Ahmadinejad represents an ideological mix of hardliner and conservative characterised by missionary zeal and a deep suspicion of international organisations. In this worldview, the UN and the IAEA are little more than instruments of domination for the "Great Satan". Harking back to the early days of the revolution, Ahmadinejad emphasises Iran's revolutionary mission in the region, openly embracing Hezbollah and Hamas.
Under Ahmadinejad a peculiar new organisation has emerged inviting volunteers for suicide operations "in defence of Islam". This was widely seen in Iran to be targeted at Israel and caused a public uproar, even in the ranks of conservative leaders.
Those critical of Ahmadinejad's policies argue that a wilful antagonisation of the West is not advancing the interests of Iran or Islam. Nonetheless, Tehran has only a few strategic partners in the region and will not trade them off easily. Close ties with Hezbollah is Tehran's insurance policy in case of a US/Israeli raid on its nuclear facilities.
Tehran draws comfort from political developments in Iraq and Afghanistan. Once sandwiched between antagonistic regimes, the archaic and brutal Taliban and the sadistic Saddam, Iran now finds itself big brother to both. Due to religious and cultural affinities, Baghdad and Kabul view Iran as a regional partner. In Iraq, many officials maintain personal links with Iran. Iraqi President Jalal Talabani, who led the Patriotic Union of Kurdistan in Saddam's time, had close links with Iran during the eight years of Iran-Iraq bloodletting and paid tribute to Iran for its support during his first international visit to Tehran. In addition, the Supreme Council for Islamic Revolution in Iraq, which has become a formidable force in the post-Saddam era, was formed in Iran in 1982 and had a military brigade under the command of the Iranian Islamic Revolutionary Guards during the Iran-Iraq war.
The irony is that, if it were not for the US, Iran would not have found its friends in high places. It was a reluctant acknowledgement of Iran's influence in Iraq that Washington engaged in limited tripartite talks in Baghdad to contain tensions in Iraq last year. For all his hardline grandstandings and rhetoric of confrontation, Ahmadinejad is aware of the political quagmire that Iraq has turned out to be for the US. There is a general consensus in Iran that the US public does not have the stomach for another regime change.

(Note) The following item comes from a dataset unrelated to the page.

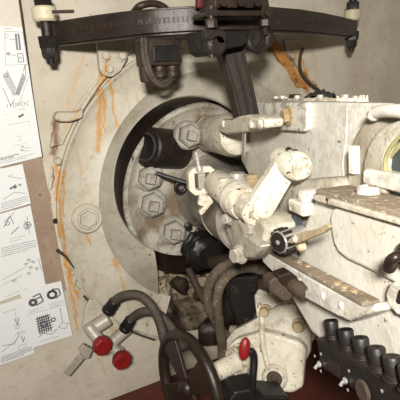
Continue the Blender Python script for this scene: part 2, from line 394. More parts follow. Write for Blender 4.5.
def ink5(line, poly, circ, text, caps):
    poly([(.1, .15), (.6, .14), (.62, .35)], .0006); poly([(.55, .3), (.62, .42), (.72, .3)], .0014)
    text(.5, .75, .42, 3, .03, .001); poly([(.5, .58), (.62, .54), (.62, .66)], .0006); text(.6, .9, .55, 2, .03); poly([(.05, .68), (.45, .72), (.6, .6)], .001)
    poly([(.05, .78), (.55, .66)], .0008); poly([(.7, .62), (.72, .74), (.8, .66)], .0014); poly([(.55, .78), (.8, .78), (.8, .84), (.55, .84), (.55, .78)], .0006)
    text(.02, .95, .87, 4, .028, .0016)
def ink6(line, poly, circ, text, caps):
    for k in range(4): circ(.24, .24, .10-k*.018, .0022, 9, 1)
    poly([(.26, .15), (.44, .12), (.48, .26), (.3, .30)], .003); poly([(.28, .2), (.44, .18)], .003)
    for k in range(4): circ(.72, .19, .12-k*.014, .0024, 14)
    poly([(.74, .1), (.9, .12), (.92, .22), (.78, .27)], .003)
    text(.1, .45, .36, 2, .03); text(.6, .98, .34, 3, .03); poly([(.03, .42), (.97, .42)], .0004)
    for k in range(6): line((.26+.05*k, .50), (.24+.055*k, .80), .003); line((.2, .53+.045*k), (.58, .52+.045*k), .002)
    circ(.38, .65, .08, .003); circ(.62, .62, .05, .003); poly([(.2, .84), (.3, .8), (.5, .86), (.66, .8)], .0014)
    poly([(.84, .45), (.83, .72)], .0012); poly([(.7, .78), (.82, .72), (.96, .76), (.86, .84), (.7, .78)], .001); text(.2, .8, .93, 1)
sheet([(-14, 24.5), (22.3, 27.5), (42, 156.5), (-12, 170)], -.0105, 'top printed sheet with drawing of crossed shells, left wall', ink1)
sheet([(-14, 172), (22.5, 164), (30.8, 203.5), (-12, 216)], -.009, 'printed sheet with two text blocks directly below the top sheet', ink2)
sheet([(-12, 217.5), (30.5, 205.5), (39, 250), (-10, 262)], -.0098, 'printed sheet with a round wheel drawing, middle of the left column', ink3)
sheet([(-10, 262), (38.5, 248), (45.5, 284.5), (-10, 306)], -.0085, 'printed sheet with faint exploded-parts drawing, above the two lowest sheets', ink4)
sheet([(-14, 309), (22, 298), (35, 353), (-10, 369)], -.0092, 'lowest left printed sheet with line diagram cut by picture edge', ink5)
sheet([(19.5, 291), (61, 281), (72.5, 335.5), (33, 348)], -.0105, 'small printed sheet with shaded machine parts, nearest the red knobs', ink6)

# ================================================================ EMBRASURE RING
t = thing('embrasure_ring', 'huge cream-painted round wall ring with rust streaks around the gun opening', 'mounting ring', (FCX, 0, FCZ-FR))
def loft(name, rings, mat, parent, a0=None, a1=None, seg=120):
    m = MB(); prev = None
    s0 = a1 if a1 is not None else 0; s1 = (a0+2*math.pi) if a0 is not None else 2*math.pi
    for cx, cz, r, y in rings:
        cur = [m.bm.verts.new((cx+r*math.cos(s0+(s1-s0)*k/seg), y, cz+r*math.sin(s0+(s1-s0)*k/seg))) for k in range(seg+1)]
        if prev:
            for k in range(seg): m.bm.faces.new((prev[k], prev[k+1], cur[k+1], cur[k]))
        prev = cur
    if a0 is None: bmesh.ops.remove_doubles(m.bm, verts=m.bm.verts, dist=1e-5)
    return m.done(name, mat, parent, ang=50)
def lc(t_): return FCX+(LCX-FCX)*t_, FCZ+(LCZ-FCZ)*t_
SA0, SA1 = R(-124), R(-6)
loft('backing_ring', [(FCX, FCZ, .398, 0), (FCX, FCZ, .398, -.004), (FCX, FCZ, .375, -.005)], M_ring, t, SA0+R(8), SA1)
z_ = CAM.z
fr = [(*lc(0), .381, -.004), (*lc(0), .381, -.016), (*lc(0), .377, -.019), (*lc(0), .372, -.016), (*lc(.02), .366, -.013), (*lc(.15), .34, -.013), (.516, z_-.287, .302, -.016), (.516, z_-.284, .292, -.019)]
loft('flange', fr, M_ring, t, SA0, SA1)
lp = [(.516, z_-.284, .292, -.019), (.506, z_-.278, .280, -.025), (.49, z_-.266, .256, -.037), (.468, z_-.252, .227, -.051), (.450, z_-.241, .204, -.060), (.440, z_-.235, .191, -.0635), (.437, z_-.233, .1865, -.061), (.437, z_-.233, .185, -.055)]
loft('lip', lp, M_lip, t, R(-126), SA1)
loft('liner', [(.437, z_-.233, .186, -.057), (.453, z_-.246, .196, -.040), (.485, z_-.272, .216, -.018), (.503, z_-.2845, .2215, -.008), (.503, z_-.2845, .2215, .05)], M_brown, t, None, None)
p = W(87, 218, Y=-.014)
MB().rev(p, (0, -1, 0), [(0, .034), (.007, .034), (.013, .029), (.013, .024), (.007, .023), (.007, .018)], 32).done('plug_collar', M_ring, t)
MB().hexb(p+V((0, -.006, 0)), (0, -1, 0), .019, .011).done('hex_plug', M_ring, t)
q = [W(x, y, Y=-.032) for x, y in [(97, 38), (127, 38), (128, 58), (121, 71), (113, 77), (104, 76), (100, 70)]]
MB().prism(q, (0, .018, 0)).done('bolt_plate', M_ring, t, bevel=.003)
bolts(t, M_ring, [(W(105, 56, Y=-.032), .0085, .008), (W(121, 56, Y=-.032), .0085, .008), (W(108, 69, Y=-.032), .0085, .008)], (0, -1, 0), collar=1.4)
MB().tube([W(x, y, Y=-.018) for x, y in [(131, 49), (118, 62), (104, 77), (90, 96), (80, 112)]], .0045, 10).done('edge_rod', M_ring, t)
MB().prism([W(x, y, Y=-.034) for x, y in [(54, 118), (58, 112), (78, 112), (84, 108), (83, 118), (70, 122), (58, 122)]], (0, .03, 0)).done('hinge_block', M_ring, t, bevel=.004)
MB().prism([W(x, y, Y=-.012) for x, y in [(56, 121), (74, 122), (63, 145), (50, 148)]], (0, .012, 0)).done('hinge_leaf', M_ring, t, bevel=.003)
MB().rev(W(57.5, 161, Y=-.008), (0, -1, 0), [(0, .0085), (.006, .0085), (.009, .005)], 16).done('rivet', M_ring, t)
MB().rev(W(55.5, 221, Y=-.006), (0, -1, 0), [(0, .006), (.001, .006)], 12).done('screw_hole', M_black, t)
for x, y in ((73, 272), (85, 285)): MB().rev(W(x, y, Y=-.006), (0, -1, 0), [(0, .007), (.006, .007), (.008, .004)], 14).done('rivet', M_ring, t)
MB().tube([W(x, y, Y=-.02) for x, y in [(57, 250), (66, 257), (74, 268)]], .004, 8, taper=.0015).done('torn_wire', M_rusty, t)
MB().prism([W(x, y, Y=-.016) for x, y in [(77, 277), (86, 280), (82, 290), (76, 287)]], (0, .012, 0)).done('lug', M_dirtyw, t, bevel=.002)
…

This is a source of comfort for the more pragmatic in the Islamic regime.
As a result, while annoyed with the unflattering image that Ahmadinejad projects on the international stage, the pragmatic leadership does not fear immediate repercussions.
The saga of difficult US-Iran relations shows no sign of ending and Iran is increasingly bullish. Threats of military action, as George W. Bush is fond of saying, are still alive but few expect Washington to follow through.
Ahmadinejad has elevated Iran's nuclear program to an issue of national pride and "inalienable right", making negotiations with the IAEA more difficult as the issue is now charged with Ahmadinejad's political credibility on the line. Given the next election is in 2009, it is unlikely Ahmadinejad will change course and allow a compromise.
Shahram Akbarzadeh is deputy director of the National Centre of Excellence for Islamic Studies.